The moment I reached for my queen (instead of the knight) he winced.

11. Qf7++ 1-0

Okay, there's no lottery in N.C., but does anyone know where Kim Basinger lives?

The clash between strategy and tactics is a much studied problem. The military has learned that pilots are basically right brained artists, gracefully guiding their craft through the air, devising high level strategies for aerial combat. Every now and then though, they must check in with their left brain administrator and go over housekeeping chores: fuel, check, radar, check, altitude, check.... If the artist fails to check in often enough, then embarrassing things happen, like Qf7 mate, a move any seasoned FAA crash site investigator would understand.
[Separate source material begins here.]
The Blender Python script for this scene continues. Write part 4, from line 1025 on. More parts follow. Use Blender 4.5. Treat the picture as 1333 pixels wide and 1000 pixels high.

On the other hand, if the administrative demands of the plane are too great, the intuitive strategic side shuts down and the plane becomes a straight and level flying, well managed sitting duck. It is this tense balance between the strategical and the tactical that constrains both aircraft design and pilot training.

Chess players understand this tension all too well. Overly tactical games can leave a player blind to the positional undercurrents. Or as Mr. Sykos discovered, failure to check the gauges now and then while pursuing a strategy can lead to running out of fuel, or flight squares. Each player must find his or her own balance between the thrills of strategical wizardry and mundane tactical reality checks. If a player knows his optimal balance, he can then try to steer the game towards positions that match it.